▸ **DATA SEGMENT**:
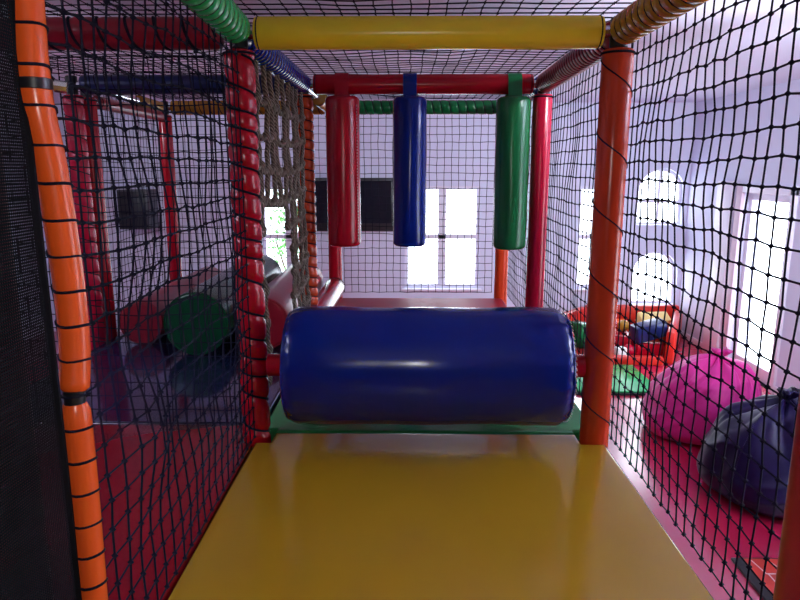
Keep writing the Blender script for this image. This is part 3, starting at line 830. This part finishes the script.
def lamp(loc, sx, sy, power):
    l = bpy.data.lights.new('ceiling_lamp', 'AREA'); l.shape = 'RECTANGLE'; l.size = sx; l.size_y = sy; l.energy = power; l.color = (0.96, 0.93, 1.0)
    o = bpy.data.objects.new('ceiling_lamp', l); COL.objects.link(o); o.location = loc
def spot(loc, aim, power, angle, name='added_fill_spot'):  # added fill light out of view, not a fixture of the room
    l = bpy.data.lights.new(name, 'SPOT'); l.energy = power; l.spot_size = math.radians(angle); l.spot_blend = .9; l.shadow_soft_size = .08; l.color = (.84, .90, 1.0)
    o = bpy.data.objects.new(name, l); COL.objects.link(o); o.location = loc
    o.rotation_euler = (V(aim) - V(loc)).to_track_quat('-Z', 'Y').to_euler()
spot((2.9, 2.6, H - .15), (3.2, 9.0, 1.7), 560, 75)  # this and the next three are added to brighten the room walls
spot((1.6, 2.4, H - .15), (-.4, 9.0, 1.6), 230, 70)
spot((-3.4, 3.0, H - .15), (-2.2, 9.0, 1.6), 220, 80)
spot((1.6, 3.6, 2.2), (3.8, 5.2, 2.4), 120, 120)
def uplight(loc, power):  # added unseen light facing up, brightens the ceiling
    l = bpy.data.lights.new('added_ceiling_fill', 'AREA'); l.shape = 'RECTANGLE'; l.size = .3; l.size_y = 1.2; l.energy = power; l.color = (.86, .92, 1.0)
    o = bpy.data.objects.new('added_ceiling_fill', l); COL.objects.link(o); o.location = loc; o.rotation_euler = (PI, 0, 0)
spot((3.6, 1.7, 2.15), (.2, 5.0, 4.85), 1500, 38)  # this and the next are added to brighten the ceiling over the nets
spot((-4.9, 2.0, 2.15), (-1.4, 5.0, 4.75), 900, 38)
uplight((XR - .2, 2.0, 2.72), 180)
uplight((-2.6, 1.2, 2.86), 60)
fl = bpy.data.lights.new('camera_flash', 'POINT'); fl.energy = 14; fl.shadow_soft_size = .02; fl.color = (1, .98, .96)
fo = bpy.data.objects.new('camera_flash', fl); COL.objects.link(fo); fo.location = (0.0, 0.0, EYE + .045)

# ------------------------------------------------------------------ camera
cam = bpy.data.cameras.new('camera'); co = bpy.data.objects.new('camera', cam); COL.objects.link(co)
cam.sensor_width = 36; cam.lens = 36 * 650 / 800; cam.clip_start = .02
co.location = (0, 0, EYE); co.rotation_euler = (math.radians(90 - 11.48), 0, math.radians(.79))
S.camera = co

S.view_settings.view_transform = 'Standard'; S.view_settings.look = 'None'; S.view_settings.gamma = 1; S.view_settings.use_curve_mapping = False
S.view_settings.exposure = 0.0
S.cycles.use_denoising = True
S.cycles.max_bounces = 10; S.cycles.diffuse_bounces = 6; S.cycles.transparent_max_bounces = 16
S.cycles.caustics_reflective = False; S.cycles.caustics_refractive = False
S.cycles.sample_clamp_indirect = 6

▸ **WHAT IS NEEDED**: Quote the preceding listing precisely and completely, omitting its images.

▸ **TASK ANSWER**:
Keep writing the Blender script for this image. This is part 3, starting at line 830. This part finishes the script.
def lamp(loc, sx, sy, power):
    l = bpy.data.lights.new('ceiling_lamp', 'AREA'); l.shape = 'RECTANGLE'; l.size = sx; l.size_y = sy; l.energy = power; l.color = (0.96, 0.93, 1.0)
    o = bpy.data.objects.new('ceiling_lamp', l); COL.objects.link(o); o.location = loc
def spot(loc, aim, power, angle, name='added_fill_spot'):  # added fill light out of view, not a fixture of the room
    l = bpy.data.lights.new(name, 'SPOT'); l.energy = power; l.spot_size = math.radians(angle); l.spot_blend = .9; l.shadow_soft_size = .08; l.color = (.84, .90, 1.0)
    o = bpy.data.objects.new(name, l); COL.objects.link(o); o.location = loc
    o.rotation_euler = (V(aim) - V(loc)).to_track_quat('-Z', 'Y').to_euler()
spot((2.9, 2.6, H - .15), (3.2, 9.0, 1.7), 560, 75)  # this and the next three are added to brighten the room walls
spot((1.6, 2.4, H - .15), (-.4, 9.0, 1.6), 230, 70)
spot((-3.4, 3.0, H - .15), (-2.2, 9.0, 1.6), 220, 80)
spot((1.6, 3.6, 2.2), (3.8, 5.2, 2.4), 120, 120)
def uplight(loc, power):  # added unseen light facing up, brightens the ceiling
    l = bpy.data.lights.new('added_ceiling_fill', 'AREA'); l.shape = 'RECTANGLE'; l.size = .3; l.size_y = 1.2; l.energy = power; l.color = (.86, .92, 1.0)
    o = bpy.data.objects.new('added_ceiling_fill', l); COL.objects.link(o); o.location = loc; o.rotation_euler = (PI, 0, 0)
spot((3.6, 1.7, 2.15), (.2, 5.0, 4.85), 1500, 38)  # this and the next are added to brighten the ceiling over the nets
spot((-4.9, 2.0, 2.15), (-1.4, 5.0, 4.75), 900, 38)
uplight((XR - .2, 2.0, 2.72), 180)
uplight((-2.6, 1.2, 2.86), 60)
fl = bpy.data.lights.new('camera_flash', 'POINT'); fl.energy = 14; fl.shadow_soft_size = .02; fl.color = (1, .98, .96)
fo = bpy.data.objects.new('camera_flash', fl); COL.objects.link(fo); fo.location = (0.0, 0.0, EYE + .045)

# ------------------------------------------------------------------ camera
cam = bpy.data.cameras.new('camera'); co = bpy.data.objects.new('camera', cam); COL.objects.link(co)
cam.sensor_width = 36; cam.lens = 36 * 650 / 800; cam.clip_start = .02
co.location = (0, 0, EYE); co.rotation_euler = (math.radians(90 - 11.48), 0, math.radians(.79))
S.camera = co

S.view_settings.view_transform = 'Standard'; S.view_settings.look = 'None'; S.view_settings.gamma = 1; S.view_settings.use_curve_mapping = False
S.view_settings.exposure = 0.0
S.cycles.use_denoising = True
S.cycles.max_bounces = 10; S.cycles.diffuse_bounces = 6; S.cycles.transparent_max_bounces = 16
S.cycles.caustics_reflective = False; S.cycles.caustics_refractive = False
S.cycles.sample_clamp_indirect = 6